Today our touring finally had a late start. It is nice to have a leisurely morning once in awhile. Our first stop is at an Orchid Farm. These flowers are epiphytes with dangling aerial roots. They have two plots with a dozen rows of beautiful orchids of all colors of the rainbow.

The facility also has a butterfly house. We visited one before in Tucson, but it is always fun to watch and photograph these delicate creatures. In particular these butterflies were kind enough to stop and pose frequently for photographs. Once we got our fill of flowers and insects, we sat down for our buffet lunch.

After lunch we drove up into the mountains and then loaded onto a truck for the last leg to an Elephant Sanctuary. We signed up for “Mahout” training. A mahout is an elephant caretaker. Historically elephants were work animals used in battles and for moving heavy loads. Most recently they were used in the Teak logging industry. The Animal Rights movement has now limited what can be done with elephants.

Our first activity was bathing four elephants in the river. Surprisingly only five of our group was willing to get wet and involved. My first impression is the size of these animals. They are big and massive. I am a gnat to them. I am careful not to get accidentally crushed between two or under one when they roll over in the river. I am given a wicker water bucket and told to get busy. The elephant skin is surprisingly thick, rough, and full of bristles. I guess you need armor if you are crashing through the jungle. I don’t think the elephant can feel me rubbing her. Near the end, the male tusked elephant gets in a shoving match with a large tree dangling in the river.

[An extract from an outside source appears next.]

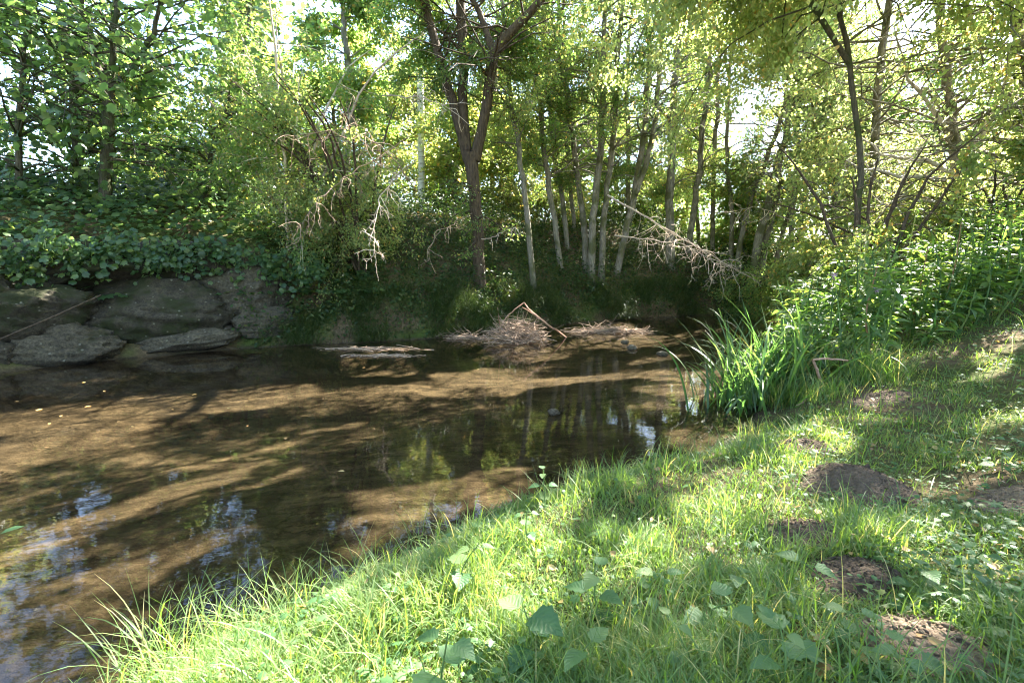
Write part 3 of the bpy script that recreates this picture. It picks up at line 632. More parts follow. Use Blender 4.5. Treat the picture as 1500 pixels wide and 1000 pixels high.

Next is feeding. Each elephant has some special diet supplements. Aimee gets active mixing and kneading them with some rice and tamarind beans into tennis ball-size pellets . I get a basket of bananas and short sugarcane stalks. Elephants are voracious eaters consuming hundreds of pounds per day. They must like the sweets we are giving them as they hungrily take them with their trunk and immediately shove them in the mouth. At one point an elephant reaches in and takes a bunch of bananas and swallows it whole. The sugar cane sticks are eaten with great crushing sounds.

Next we learn to mount the elephant. There are no stairs like in India. The real mahout commands the elephant to lift a leg and then grabbing the top of the ear, you can step like a stairs from shin to thigh and then crawl onto the back. We then shinny forward and straddle the neck behind the ears. We ride our elephant around the yard for a few minutes. Dismounting is the reverse but a little harder trying to locate the leg ”steps” by feel.

Our last activity is some parting photos. Unexpectedly it comes with hugs and kisses. With an elephant, it is a big, slobbery kiss with a monster vacuum-cleaner trunk.